今、世界で戦争が起こっていることを知っていますか?2022年2月、ロシアがウクライナに攻めこみ、11月の今でも戦争が続いています。ウクライナが、アメリカとヨーロッパのたくさんの国が入っているグループに入ろうとしたので、ロシアは自分たちが攻められるかもしれないと思い、戦争を起こしました。このグループは長い間ロシアの敵と考えられてきたので、ロシアは信じることができないのです。今ロシアがある地域には、昔からくり返し他の国が攻めてきていて、たくさん人が亡くなったこともあります。そのため、ロシアは今も他の国から攻められることをとてもこわがっています。
戦争が長くなることで心配になるのは、ロシアから輸入している小麦などの穀物が入ってこなくなることだけではありません。広大な国土をもつロシアは、3大肥料原料であるリン酸、カリ(加里と書くこともある)、窒素の生産でとても重要な役割を果たしています。豊富な天然ガスや石油などのエネルギーを使って、アンモニアなどの窒素肥料原料も合成しています。カリ鉱石の生産量の3割強はロシア、ベラルーシがしめ、ロシアはリン鉱石の生産が世界第4位になっています。
しかし、そのエネルギーや人手が戦争に使われるなどして、世界最大であるロシアからの供給がなくなれば、世界の農業にとって致命的な影響を受けることになります。効率化した大規模な近代農業では、化学肥料を使うことができなければ、減収はさけられないからです。農業大国ブラジルでは、2021年には肥料の85%を海外から輸入していて、その内23%がロシアからのものです。ブラジルの大統領は、今後肥料の調達が難しくなるとして、アマゾンなどでの資源開発をできるようにする法整備を進めようとしています。肥料の主要成分であるカリウムを採取することがねらいです。さらに、ヨーロッパの国々が入っている欧州連合(EU)の農業は、農薬の大半をロシアからの輸入にたよっているといいます。インドは、全体の肥料消費量や面積に対する消費量も多いことから、化学肥料が入手しにくくなった場合の影響はとても大きいでしょう。
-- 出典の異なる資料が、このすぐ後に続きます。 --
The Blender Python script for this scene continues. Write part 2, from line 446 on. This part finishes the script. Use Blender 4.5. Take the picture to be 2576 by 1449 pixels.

化学肥料原料のほぼ全量を輸入にたよっている日本も心配です。日本は、全体の化学肥料の消費量はそこまで多くありませんが、ヘクタールあたりの消費量は268キロで、中国に次いで世界第2位です。特に、リン酸アンモニウム、塩化カリウムはほぼ全量を輸入しています。農林水産省によれば、資源が特定の地域にだけ多くあるので、輸入相手国もカナダ、中国、ロシア、ベラルーシなどにかたよっています。戦争が長く続けば、日本の農業にも大きな影響が出てくるかもしれないのです。